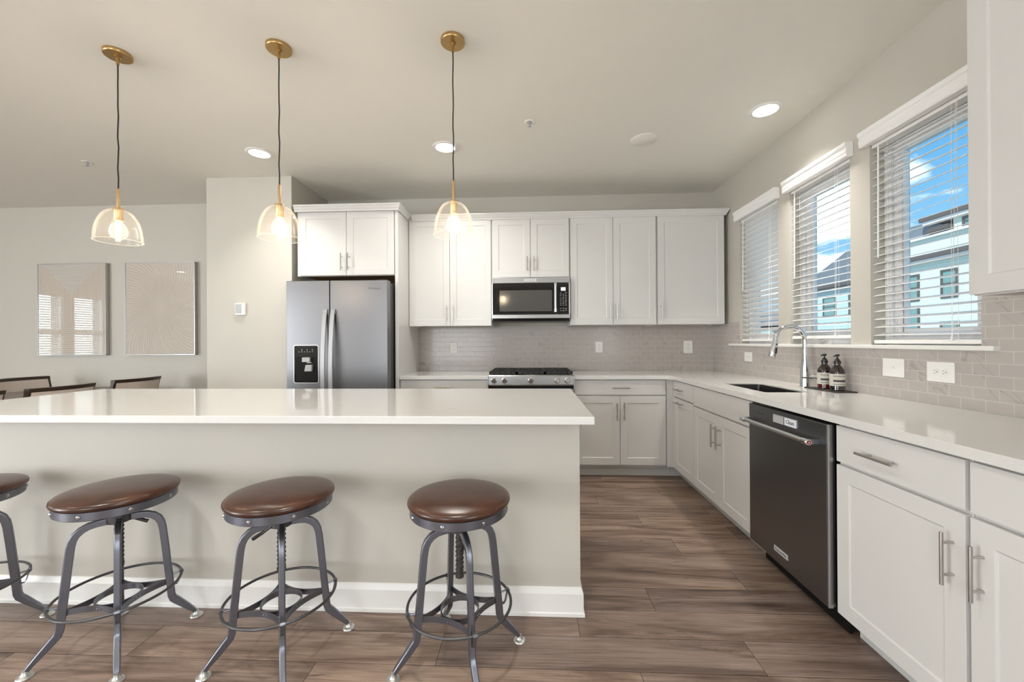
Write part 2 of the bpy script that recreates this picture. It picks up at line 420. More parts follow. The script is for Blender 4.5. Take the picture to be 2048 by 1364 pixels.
class MB:
    """collects shapes in one mesh; coordinates are world unless local=True at build"""
    def __init__(self): self.bm = bmesh.new()
    def box(self, a, b):
        (x0, x1), (y0, y1), (z0, z1) = [(min(p, q), max(p, q)) for p, q in zip(a, b)]
        v = [self.bm.verts.new(c) for c in ((x0,y0,z0),(x1,y0,z0),(x1,y1,z0),(x0,y1,z0),(x0,y0,z1),(x1,y0,z1),(x1,y1,z1),(x0,y1,z1))]
        for f in ((3,2,1,0),(4,5,6,7),(0,1,5,4),(1,2,6,5),(2,3,7,6),(3,0,4,7)):
            self.bm.faces.new([v[i] for i in f])
        return self
    def quad(self, pts):
        self.bm.faces.new([self.bm.verts.new(p) for p in pts]); return self
    def tube(self, pts, r, n=12, cap=True, closed=False):
        pts = [Vector(p) for p in pts]; N = len(pts)
        rr = r if isinstance(r, (list, tuple)) else [r] * N
        rings = []; prev = None
        for i, p in enumerate(pts):
            if closed: d = pts[(i + 1) % N] - pts[i - 1]
            elif i == 0: d = pts[1] - p
            elif i == N - 1: d = p - pts[-2]
            else: d = (pts[i + 1] - p).normalized() + (p - pts[i - 1]).normalized()
            d.normalize()
            if prev is None:
                a = Vector((0, 0, 1)) if abs(d.z) < 0.9 else Vector((1, 0, 0))
                s = d.cross(a).normalized()
            else:
                s = (prev - d * prev.dot(d)).normalized()
            prev = s; w = d.cross(s)
            rings.append([self.bm.verts.new(p + (s * math.cos(2*PI*k/n) + w * math.sin(2*PI*k/n)) * rr[i]) for k in range(n)])
        M_ = N if closed else N - 1
        for i in range(M_):
            A, B = rings[i], rings[(i + 1) % N]
            for k in range(n):
                self.bm.faces.new((A[k], A[(k+1) % n], B[(k+1) % n], B[k]))
        if cap and not closed:
            self.bm.faces.new(rings[0][::-1]); self.bm.faces.new(rings[-1])
        return self
    def ribbon(self, pts, wid, wdirs, tdirs, t):
        """rectangular bar along pts; wdirs/tdirs lists of unit vectors"""
        rings = []
        for p, w, td in zip(pts, wdirs, tdirs):
            p = Vector(p); w = Vector(w) * (wid / 2); q = Vector(td) * (t / 2)
            rings.append([self.bm.verts.new(p + a) for a in (-w - q, w - q, w + q, -w + q)])
        for A, B in zip(rings, rings[1:]):
            for k in range(4): self.bm.faces.new((A[k], A[(k+1) % 4], B[(k+1) % 4], B[k]))
        self.bm.faces.new(rings[0][::-1]); self.bm.faces.new(rings[-1])
        return self
    def lathe(self, prof, c=(0, 0, 0), n=32, axis='z', closed=False):
        c = Vector(c); rings = []
        for (r, z) in prof:
            ring = []
            if r < 1e-6:
                p = {'z': Vector((0,0,z)), 'y': Vector((0,z,0)), 'x': Vector((z,0,0))}[axis]
                ring = [self.bm.verts.new(c + p)]
            else:
                for k in range(n):
                    a = 2*PI*k/n; ca, sa = r*math.cos(a), r*math.sin(a)
                    p = {'z': Vector((ca,sa,z)), 'y': Vector((ca,z,sa)), 'x': Vector((z,ca,sa))}[axis]
                    ring.append(self.bm.verts.new(c + p))
            rings.append(ring)
        pairs = list(zip(rings, rings[1:]))
        if closed: pairs.append((rings[-1], rings[0]))
        for A, B in pairs:
            if len(A) == 1 and len(B) == 1: continue
            for k in range(n):
                k2 = (k+1) % n
                if len(A) == 1: self.bm.faces.new((A[0], B[k2], B[k]))
                elif len(B) == 1: self.bm.faces.new((A[k], A[k2], B[0]))
                else: self.bm.faces.new((A[k], A[k2], B[k2], B[k]))
        return self
    def prism(self, outer, z0, z1, holes=(), plane='xy', flip=False):
        """extruded polygon; outer = 2-D list; plane xy extrudes z, xz extrudes y, yz extrudes x"""
        P = lambda a, b, h: {'xy': (a, b, h), 'xz': (a, h, b), 'yz': (h, a, b)}[plane]
        loops = [list(outer)] + [list(h) for h in holes]
        tri = tessellate_polygon([[Vector((a, b, 0)) for a, b in lp] for lp in loops])
        flat = [p for lp in loops for p in lp]
        lo = [self.bm.verts.new(P(a, b, z0)) for a, b in flat]
        hi = [self.bm.verts.new(P(a, b, z1)) for a, b in flat]
        for t3 in tri:
            self.bm.faces.new([lo[i] for i in t3]); self.bm.faces.new([hi[i] for i in t3])
        k = 0
        for lp in loops:
            n = len(lp)
            for i in range(n):
                a, b_ = k + i, k + (i + 1) % n
                self.bm.faces.new((lo[a], lo[b_], hi[b_], hi[a]))
            k += n
        return self
    def build(self, name, mat, parent=None, bevel=0.0, seg=2, smooth=False, local=False, weld=True, subsurf=0, base=None, angle=30):
        bm = self.bm
        if weld: bmesh.ops.remove_doubles(bm, verts=bm.verts, dist=1e-6)
        bmesh.ops.recalc_face_normals(bm, faces=bm.faces)
        if parent is not None:
            if not local: bmesh.ops.translate(bm, verts=bm.verts, vec=-worigin(parent))
            loc = Vector((0, 0, 0))
        else:
            if local: loc = Vector((0, 0, 0))
            elif base is not None: loc = Vector(base)
            else:
                xs = [v.co.x for v in bm.verts]; ys = [v.co.y for v in bm.verts]; zs = [v.co.z for v in bm.verts]
                loc = Vector(((min(xs)+max(xs))/2, (min(ys)+max(ys))/2, min(zs)))
            if not local: bmesh.ops.translate(bm, verts=bm.verts, vec=-loc)
        me = bpy.data.meshes.new(name); bm.to_mesh(me); bm.free()
        if isinstance(mat, (list, tuple)):
            for q in mat: me.materials.append(q)
        else: me.materials.append(mat)
        o = bpy.data.objects.new(name, me); COL.objects.link(o); o.location = loc
        if parent is not None: o.parent = parent
        if smooth:
            for p in me.polygons: p.use_smooth = True
            try: me.set_sharp_from_angle(angle=math.radians(angle))
            except Exception: pass
        if bevel > 0:
            md = o.modifiers.new('bevel', 'BEVEL'); md.width = bevel; md.segments = seg
            md.limit_method = 'ANGLE'; md.angle_limit = math.radians(35); md.harden_normals = False
        if subsurf:
            md = o.modifiers.new('sub', 'SUBSURF'); md.levels = subsurf; md.render_levels = subsurf
        return o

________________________

▶ [SET PROBLEM]:
Leave out the pictures and print every line of the data exactly.

▶ [RESULT]:
Write part 2 of the bpy script that recreates this picture. It picks up at line 420. More parts follow. The script is for Blender 4.5. Take the picture to be 2048 by 1364 pixels.
class MB:
    """collects shapes in one mesh; coordinates are world unless local=True at build"""
    def __init__(self): self.bm = bmesh.new()
    def box(self, a, b):
        (x0, x1), (y0, y1), (z0, z1) = [(min(p, q), max(p, q)) for p, q in zip(a, b)]
        v = [self.bm.verts.new(c) for c in ((x0,y0,z0),(x1,y0,z0),(x1,y1,z0),(x0,y1,z0),(x0,y0,z1),(x1,y0,z1),(x1,y1,z1),(x0,y1,z1))]
        for f in ((3,2,1,0),(4,5,6,7),(0,1,5,4),(1,2,6,5),(2,3,7,6),(3,0,4,7)):
            self.bm.faces.new([v[i] for i in f])
        return self
    def quad(self, pts):
        self.bm.faces.new([self.bm.verts.new(p) for p in pts]); return self
    def tube(self, pts, r, n=12, cap=True, closed=False):
        pts = [Vector(p) for p in pts]; N = len(pts)
        rr = r if isinstance(r, (list, tuple)) else [r] * N
        rings = []; prev = None
        for i, p in enumerate(pts):
            if closed: d = pts[(i + 1) % N] - pts[i - 1]
            elif i == 0: d = pts[1] - p
            elif i == N - 1: d = p - pts[-2]
            else: d = (pts[i + 1] - p).normalized() + (p - pts[i - 1]).normalized()
            d.normalize()
            if prev is None:
                a = Vector((0, 0, 1)) if abs(d.z) < 0.9 else Vector((1, 0, 0))
                s = d.cross(a).normalized()
            else:
                s = (prev - d * prev.dot(d)).normalized()
            prev = s; w = d.cross(s)
            rings.append([self.bm.verts.new(p + (s * math.cos(2*PI*k/n) + w * math.sin(2*PI*k/n)) * rr[i]) for k in range(n)])
        M_ = N if closed else N - 1
        for i in range(M_):
            A, B = rings[i], rings[(i + 1) % N]
            for k in range(n):
                self.bm.faces.new((A[k], A[(k+1) % n], B[(k+1) % n], B[k]))
        if cap and not closed:
            self.bm.faces.new(rings[0][::-1]); self.bm.faces.new(rings[-1])
        return self
    def ribbon(self, pts, wid, wdirs, tdirs, t):
        """rectangular bar along pts; wdirs/tdirs lists of unit vectors"""
        rings = []
        for p, w, td in zip(pts, wdirs, tdirs):
            p = Vector(p); w = Vector(w) * (wid / 2); q = Vector(td) * (t / 2)
            rings.append([self.bm.verts.new(p + a) for a in (-w - q, w - q, w + q, -w + q)])
        for A, B in zip(rings, rings[1:]):
            for k in range(4): self.bm.faces.new((A[k], A[(k+1) % 4], B[(k+1) % 4], B[k]))
        self.bm.faces.new(rings[0][::-1]); self.bm.faces.new(rings[-1])
        return self
    def lathe(self, prof, c=(0, 0, 0), n=32, axis='z', closed=False):
        c = Vector(c); rings = []
        for (r, z) in prof:
            ring = []
            if r < 1e-6:
                p = {'z': Vector((0,0,z)), 'y': Vector((0,z,0)), 'x': Vector((z,0,0))}[axis]
                ring = [self.bm.verts.new(c + p)]
            else:
                for k in range(n):
                    a = 2*PI*k/n; ca, sa = r*math.cos(a), r*math.sin(a)
                    p = {'z': Vector((ca,sa,z)), 'y': Vector((ca,z,sa)), 'x': Vector((z,ca,sa))}[axis]
                    ring.append(self.bm.verts.new(c + p))
            rings.append(ring)
        pairs = list(zip(rings, rings[1:]))
        if closed: pairs.append((rings[-1], rings[0]))
        for A, B in pairs:
            if len(A) == 1 and len(B) == 1: continue
            for k in range(n):
                k2 = (k+1) % n
                if len(A) == 1: self.bm.faces.new((A[0], B[k2], B[k]))
                elif len(B) == 1: self.bm.faces.new((A[k], A[k2], B[0]))
                else: self.bm.faces.new((A[k], A[k2], B[k2], B[k]))
        return self
    def prism(self, outer, z0, z1, holes=(), plane='xy', flip=False):
        """extruded polygon; outer = 2-D list; plane xy extrudes z, xz extrudes y, yz extrudes x"""
        P = lambda a, b, h: {'xy': (a, b, h), 'xz': (a, h, b), 'yz': (h, a, b)}[plane]
        loops = [list(outer)] + [list(h) for h in holes]
        tri = tessellate_polygon([[Vector((a, b, 0)) for a, b in lp] for lp in loops])
        flat = [p for lp in loops for p in lp]
        lo = [self.bm.verts.new(P(a, b, z0)) for a, b in flat]
        hi = [self.bm.verts.new(P(a, b, z1)) for a, b in flat]
        for t3 in tri:
            self.bm.faces.new([lo[i] for i in t3]); self.bm.faces.new([hi[i] for i in t3])
        k = 0
        for lp in loops:
            n = len(lp)
            for i in range(n):
                a, b_ = k + i, k + (i + 1) % n
                self.bm.faces.new((lo[a], lo[b_], hi[b_], hi[a]))
            k += n
        return self
    def build(self, name, mat, parent=None, bevel=0.0, seg=2, smooth=False, local=False, weld=True, subsurf=0, base=None, angle=30):
        bm = self.bm
        if weld: bmesh.ops.remove_doubles(bm, verts=bm.verts, dist=1e-6)
        bmesh.ops.recalc_face_normals(bm, faces=bm.faces)
        if parent is not None:
            if not local: bmesh.ops.translate(bm, verts=bm.verts, vec=-worigin(parent))
            loc = Vector((0, 0, 0))
        else:
            if local: loc = Vector((0, 0, 0))
            elif base is not None: loc = Vector(base)
            else:
                xs = [v.co.x for v in bm.verts]; ys = [v.co.y for v in bm.verts]; zs = [v.co.z for v in bm.verts]
                loc = Vector(((min(xs)+max(xs))/2, (min(ys)+max(ys))/2, min(zs)))
            if not local: bmesh.ops.translate(bm, verts=bm.verts, vec=-loc)
        me = bpy.data.meshes.new(name); bm.to_mesh(me); bm.free()
        if isinstance(mat, (list, tuple)):
            for q in mat: me.materials.append(q)
        else: me.materials.append(mat)
        o = bpy.data.objects.new(name, me); COL.objects.link(o); o.location = loc
        if parent is not None: o.parent = parent
        if smooth:
            for p in me.polygons: p.use_smooth = True
            try: me.set_sharp_from_angle(angle=math.radians(angle))
            except Exception: pass
        if bevel > 0:
            md = o.modifiers.new('bevel', 'BEVEL'); md.width = bevel; md.segments = seg
            md.limit_method = 'ANGLE'; md.angle_limit = math.radians(35); md.harden_normals = False
        if subsurf:
            md = o.modifiers.new('sub', 'SUBSURF'); md.levels = subsurf; md.render_levels = subsurf
        return o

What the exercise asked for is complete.